WORK REQUIRED:
Copy out, with no alterations, the lines below running from the one containing "Write a Blender" to the one containing "COL = S.collection", inclusive at each end; pictures are omitted.

:::

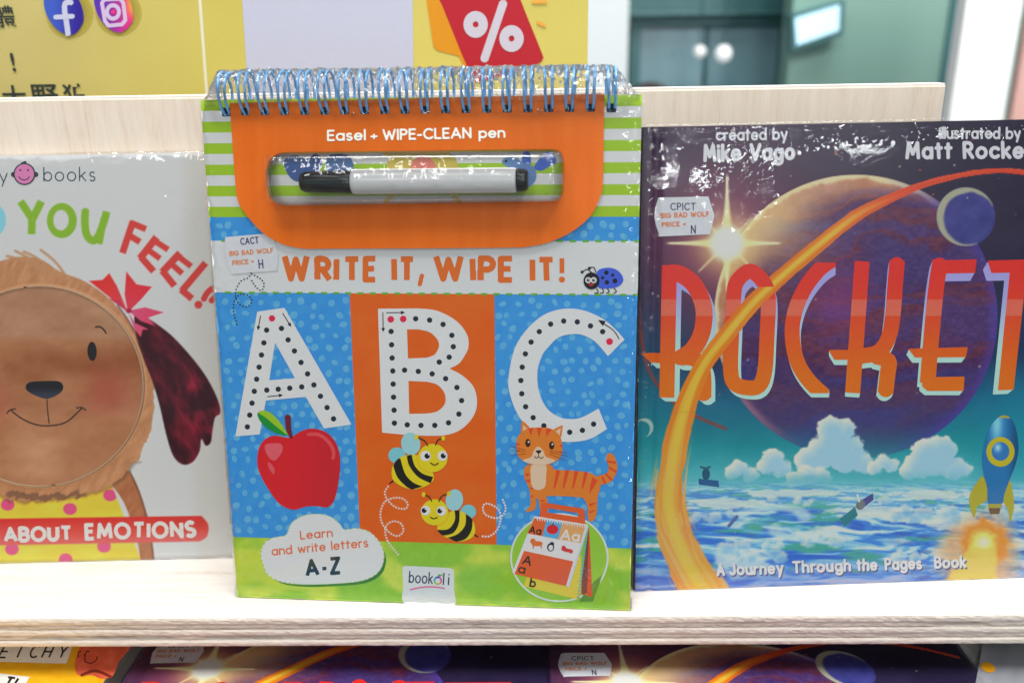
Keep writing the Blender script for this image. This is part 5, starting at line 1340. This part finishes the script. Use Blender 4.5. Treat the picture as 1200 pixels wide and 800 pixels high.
me = bpy.data.meshes.new('frame'); me.from_pydata(V, [], F); link('frame', me, lw, M_teal)
# pink panel at the far right
pk = thing('pink_panel', 'soft pink board standing beside the white column at the right edge', 'board', loc=(at(1215, 60, 1.9).x, 1.9, FZ))
box('panel', (-.035, 0, 0), (.30, .03, 1.9), M_pink, pk, .003)
# shopper far behind: only the top of the head clears the board
Yp = 3.1; hp = at(762, 98, Yp)
def person():
    t = bpy.data.meshes.new('body'); H = hp.z-FZ-.09
    J = {'pel': (0, 0, H*.56), 'ch': (0, 0, H*.80), 'nk': (0, 0, H*.90), 'hd': (0, -.01, H*.97), 'ls': (-.17, 0, H*.86), 'le': (-.22, .02, H*.66), 'lh': (-.2, -.08, H*.50), 'rs': (.17, 0, H*.86), 're': (.22, .02, H*.66), 'rh': (.2, -.08, H*.50),
         'lk': (-.10, 0, H*.30), 'lf': (-.10, .02, .05), 'lt': (-.10, -.14, .03), 'rk': (.10, 0, H*.30), 'rf': (.10, .02, .05), 'rt': (.10, -.14, .03)}
    R = dict(pel=.15, ch=.15, nk=.055, hd=.10, ls=.07, le=.045, lh=.035, rs=.07, re=.045, rh=.035, lk=.065, lf=.045, lt=.035, rk=.065, rf=.045, rt=.035)
    E = [('pel', 'ch'), ('ch', 'nk'), ('nk', 'hd'), ('ch', 'ls'), ('ls', 'le'), ('le', 'lh'), ('ch', 'rs'), ('rs', 're'), ('re', 'rh'), ('pel', 'lk'), ('lk', 'lf'), ('lf', 'lt'), ('pel', 'rk'), ('rk', 'rf'), ('rf', 'rt')]
    K = list(J); t.from_pydata([J[k] for k in K], [(K.index(a), K.index(b)) for a, b in E], [])
    o = link('body', t, None, mat('dark_clothes', (.05, .06, .08), .8)); o.modifiers.new('s', 'SKIN')
    for k, v in zip(K, t.skin_vertices[0].data): v.radius = (R[k], R[k]); v.use_root = (k == 'pel')
    m = o.modifiers.new('u', 'SUBSURF'); m.levels = 2; m.render_levels = 2
    return o, H
e = thing('person', 'far blurred shopper whose dark brown hair just shows above the board', 'person', loc=(hp.x, Yp, FZ))
b_, H = person(); b_.parent = e
me = tube_mesh('hair', [(0, .005, H*.97+.12*(-math.cos(math.pi*k/12))*.9+.02) for k in range(13)], 0, 18, rs=[max(.118*math.sin(math.pi*k/12), 1e-4) for k in range(13)])
link('hair', me, e, mat('brown_hair', (.05, .025, .018), .6))
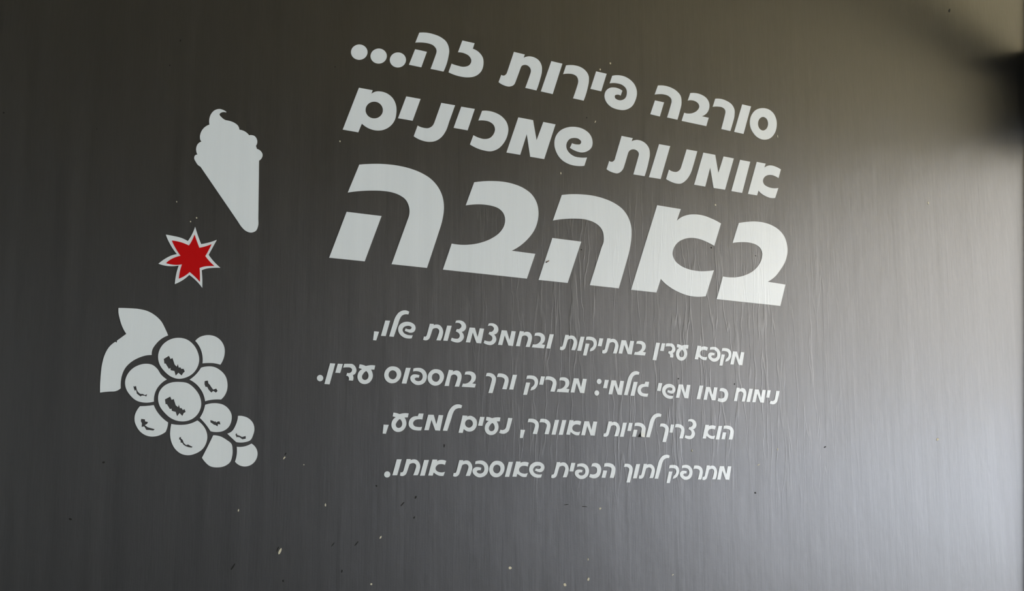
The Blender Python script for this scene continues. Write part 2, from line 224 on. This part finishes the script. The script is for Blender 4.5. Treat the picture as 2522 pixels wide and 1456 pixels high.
def outline(view, spec):
    "traced outline -> list of contours in wall coordinates"
    ox, oy, sc = VIEWS[view]
    res = []
    for part in spec.split('/'):
        part = part.strip()
        if part.startswith('oval'):
            cx, cy, rx, ry = [float(v) for v in part[5:].split(',')]
            px = [(cx + rx * math.cos(k * math.pi / 20), cy + ry * math.sin(k * math.pi / 20)) for k in range(40)]
        else:
            pts, fl = [], []
            for tok in part.split():
                s = tok.endswith('~'); x, y = tok.rstrip('~').split(',')
                pts.append((float(x), float(y))); fl.append(s)
            px = smooth_contour(pts, fl)
        res.append([wall_point(ox + x / sc, oy + y / sc) for x, y in px])
    return res
_tpl = {}
def placed_glyph(name, view, box):
    "glyph copied along the wall and scaled until it fills the box it has in the photograph"
    if name not in _tpl: _tpl[name] = outline(*GLYPH[name])
    tpl = _tpl[name]
    ox, oy, sc = VIEWS[view]
    x0, y0, x1, y1 = (ox + box[0] / sc, oy + box[1] / sc, ox + box[2] / sc, oy + box[3] / sc)
    ta = [p[0] for c in tpl for p in c]; tz = [p[1] for c in tpl for p in c]
    ca, cz = (min(ta) + max(ta)) / 2, (min(tz) + max(tz)) / 2
    wa, wz = wall_point((x0 + x1) / 2, (y0 + y1) / 2)
    sa = sz = 1.0
    for it in range(12):
        cs = [[(wa + (a - ca) * sa, wz + (z - cz) * sz) for a, z in c] for c in tpl]
        pp = [wall_pixel(a, z) for c in cs for a, z in c]
        bx0, bx1 = min(p[0] for p in pp), max(p[0] for p in pp)
        by0, by1 = min(p[1] for p in pp), max(p[1] for p in pp)
        sa *= ((x1 - x0) / (bx1 - bx0)) ** 0.9; sz *= ((y1 - y0) / (by1 - by0)) ** 0.9
        da = wall_point((x0 + x1) / 2, (y0 + y1) / 2); db = wall_point((bx0 + bx1) / 2, (by0 + by1) / 2)
        wa += da[0] - db[0]; wz += da[1] - db[1]
    return cs
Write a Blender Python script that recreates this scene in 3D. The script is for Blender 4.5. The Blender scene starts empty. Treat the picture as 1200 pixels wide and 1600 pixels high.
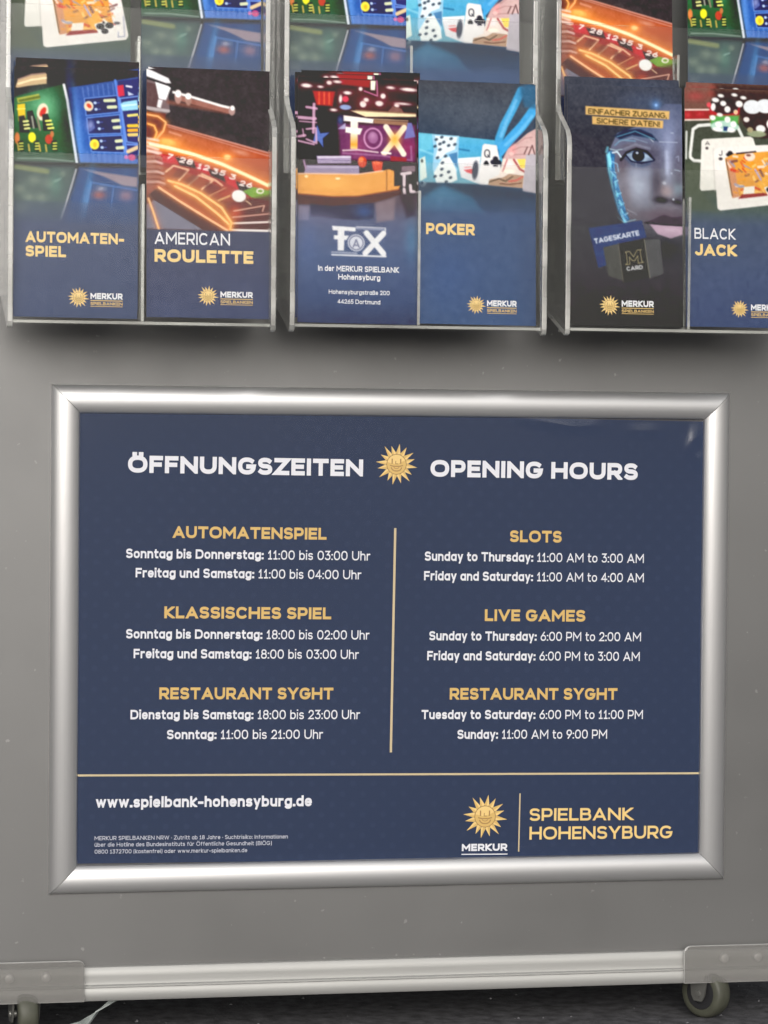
import bpy, math, random
import numpy as np
from mathutils import Matrix, Vector
R = math.radians
random.seed(4)
rng = np.random.default_rng(7)
S = bpy.context.scene
COL = S.collection

# ------------------------------------------------------------------ camera, sky, sun, exposure
Z0 = 0.356                                   # height of the poster frame's centre above the ground
cam = bpy.data.cameras.new('camera')
cam.sensor_fit = 'VERTICAL'; cam.sensor_height = 24; cam.sensor_width = 18; cam.lens = 66.0
cam.clip_start = 0.05; cam.clip_end = 1000
co = bpy.data.objects.new('camera', cam); COL.objects.link(co); S.camera = co
r_ = Vector((0.98020739, -0.19774821, 0.00944043)); u_ = Vector((-0.00383508, 0.02870971, 0.99958043)); f_ = Vector((0.19793627, 0.97983233, -0.02738309))
M = Matrix((r_, u_, -f_)).transposed().to_4x4(); M.translation = Vector((-0.5170, -2.4989, 0.18416 + Z0)); co.matrix_world = M

SUN_EL, SUN_AZ = R(20), R(14)                # overcast: a very wide soft sun in front of the stand, high, a little to the left
to_sun = Vector((-math.sin(SUN_AZ)*math.cos(SUN_EL), -math.cos(SUN_AZ)*math.cos(SUN_EL), math.sin(SUN_EL)))
w = bpy.data.worlds.new('World'); S.world = w; w.use_nodes = True
nt = w.node_tree; bg = nt.nodes['Background']
sky = nt.nodes.new('ShaderNodeTexSky'); sky.sky_type = 'NISHITA'; sky.sun_disc = False
sky.sun_elevation = SUN_EL; sky.sun_rotation = math.pi + SUN_AZ
sky.air_density = 1.0; sky.dust_density = 6.0; sky.ozone_density = 1.0
hs = nt.nodes.new('ShaderNodeHueSaturation'); hs.inputs['Saturation'].default_value = 0.25
nt.links.new(sky.outputs[0], hs.inputs['Color']); nt.links.new(hs.outputs[0], bg.inputs['Color'])
bg.inputs['Strength'].default_value = 0.15
sl = bpy.data.lights.new('sun', 'SUN'); sl.energy = 0.80; sl.angle = R(42); sl.color = (1.0, 0.985, 0.96)
so = bpy.data.objects.new('sun', sl); COL.objects.link(so); so.rotation_euler = (-to_sun).to_track_quat('-Z', 'Y').to_euler(); so.location = (-0.6, -3, 4)
S.view_settings.view_transform = 'Standard'; S.view_settings.look = 'None'; S.view_settings.gamma = 1
S.view_settings.use_curve_mapping = False
S.view_settings.exposure = -0.14
S.cycles.max_bounces = 12; S.cycles.transparent_max_bounces = 32

# ------------------------------------------------------------------ materials
def lin(c):
    c = np.asarray(c, float)/255.0
    return np.where(c <= 0.04045, c/12.92, ((c+0.055)/1.055)**2.4)
def pmat(name, col, rough=0.5, metal=0.0, spec=0.5, noise=None, bump=None, coat=0.0):
    m = bpy.data.materials.new(name); m.use_nodes = True
    t = m.node_tree; b = t.nodes['Principled BSDF']
    b.inputs['Base Color'].default_value = (*col, 1); b.inputs['Roughness'].default_value = rough
    b.inputs['Metallic'].default_value = metal; b.inputs['Specular IOR Level'].default_value = spec
    b.inputs['Coat Weight'].default_value = coat
    tc = t.nodes.new('ShaderNodeTexCoord')
    if noise:
        sc, amt, det = noise[:3]
        n = t.nodes.new('ShaderNodeTexNoise'); n.inputs['Scale'].default_value = sc; n.inputs['Detail'].default_value = det
        mp = t.nodes.new('ShaderNodeMapping'); mp.inputs['Scale'].default_value = noise[3] if len(noise) > 3 else (1, 1, 1)
        t.links.new(tc.outputs['Object'], mp.inputs[0]); t.links.new(mp.outputs[0], n.inputs['Vector'])
        r = t.nodes.new('ShaderNodeValToRGB')
        r.color_ramp.elements[0].position = 0.3; r.color_ramp.elements[1].position = 0.7
        r.color_ramp.elements[0].color = (*[c*(1-amt) for c in col], 1); r.color_ramp.elements[1].color = (*[min(1, c*(1+amt)) for c in col], 1)
        t.links.new(n.outputs['Fac'], r.inputs[0]); t.links.new(r.outputs[0], b.inputs['Base Color'])
    if bump:
        n2 = t.nodes.new('ShaderNodeTexNoise'); n2.inputs['Scale'].default_value = bump[0]; n2.inputs['Detail'].default_value = 6
        bp = t.nodes.new('ShaderNodeBump'); bp.inputs['Strength'].default_value = bump[1]; bp.inputs['Distance'].default_value = bump[2]
        t.links.new(tc.outputs['Object'], n2.inputs['Vector']); t.links.new(n2.outputs['Fac'], bp.inputs['Height']); t.links.new(bp.outputs[0], b.inputs['Normal'])
    return m
def clear_mat(name, tint, gloss_rough=0.04, body=0.0, body_col=(0.7, 0.7, 0.7), f0=0.04, bump=None, vary=None):
    """thin clear plastic: light goes straight through, each face mirrors by Schlick's law, `body` is its milkiness"""
    m = bpy.data.materials.new(name); m.use_nodes = True; t = m.node_tree; t.nodes.clear(); N = t.nodes.new; L = t.links.new
    out = N('ShaderNodeOutputMaterial'); tr = N('ShaderNodeBsdfTransparent'); tr.inputs[0].default_value = (*tint, 1)
    gl = N('ShaderNodeBsdfGlossy'); gl.inputs['Roughness'].default_value = gloss_rough; gl.inputs['Color'].default_value = (1, 1, 1, 1)
    df = N('ShaderNodeBsdfDiffuse'); df.inputs[0].default_value = (*body_col, 1)
    g = N('ShaderNodeNewGeometry'); d = N('ShaderNodeVectorMath'); d.operation = 'DOT_PRODUCT'
    L(g.outputs['Incoming'], d.inputs[0]); L(g.outputs['Normal'], d.inputs[1])
    ab = N('ShaderNodeMath'); ab.operation = 'ABSOLUTE'; L(d.outputs['Value'], ab.inputs[0])
    om = N('ShaderNodeMath'); om.operation = 'SUBTRACT'; om.inputs[0].default_value = 1; L(ab.outputs[0], om.inputs[1])
    pw = N('ShaderNodeMath'); pw.operation = 'POWER'; pw.inputs[1].default_value = 5; L(om.outputs[0], pw.inputs[0])
    ma = N('ShaderNodeMath'); ma.operation = 'MULTIPLY_ADD'; ma.inputs[1].default_value = 1-f0; ma.inputs[2].default_value = f0; L(pw.outputs[0], ma.inputs[0])
    m1 = N('ShaderNodeMixShader'); m1.inputs[0].default_value = body; L(tr.outputs[0], m1.inputs[1]); L(df.outputs[0], m1.inputs[2])
    m2 = N('ShaderNodeMixShader'); L(ma.outputs[0], m2.inputs[0]); L(m1.outputs[0], m2.inputs[1]); L(gl.outputs[0], m2.inputs[2])
    if vary:                                     # milkiness that wanders along the cut edge, as sawn and flame-polished acrylic shows
        tv = N('ShaderNodeTexCoord'); mv = N('ShaderNodeMapping'); mv.inputs['Scale'].default_value = (vary[0]*.3, vary[0]*.3, vary[0]); nv = N('ShaderNodeTexNoise'); nv.inputs['Scale'].default_value = 1; nv.inputs['Detail'].default_value = 3
        L(tv.outputs['Object'], mv.inputs[0]); L(mv.outputs[0], nv.inputs['Vector']); rv = N('ShaderNodeMapRange'); rv.inputs[1].default_value = .32; rv.inputs[2].default_value = .68; rv.inputs[3].default_value = vary[1]; rv.inputs[4].default_value = vary[2]
        L(nv.outputs['Fac'], rv.inputs[0]); L(rv.outputs[0], m1.inputs[0])
    if bump:
        tc = N('ShaderNodeTexCoord'); n2 = N('ShaderNodeTexNoise'); n2.inputs['Scale'].default_value = bump[0]; n2.inputs['Detail'].default_value = 2
        bp = N('ShaderNodeBump'); bp.inputs['Strength'].default_value = bump[1]; bp.inputs['Distance'].default_value = bump[2]
        L(tc.outputs['Object'], n2.inputs['Vector']); L(n2.outputs['Fac'], bp.inputs['Height']); L(bp.outputs[0], gl.inputs['Normal'])
    L(m2.outputs[0], out.inputs[0])
    return m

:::

RESPONSE TO THE TASK:
Write a Blender Python script that recreates this scene in 3D. The script is for Blender 4.5. The Blender scene starts empty. Treat the picture as 1200 pixels wide and 1600 pixels high.
import bpy, math, random
import numpy as np
from mathutils import Matrix, Vector
R = math.radians
random.seed(4)
rng = np.random.default_rng(7)
S = bpy.context.scene
COL = S.collection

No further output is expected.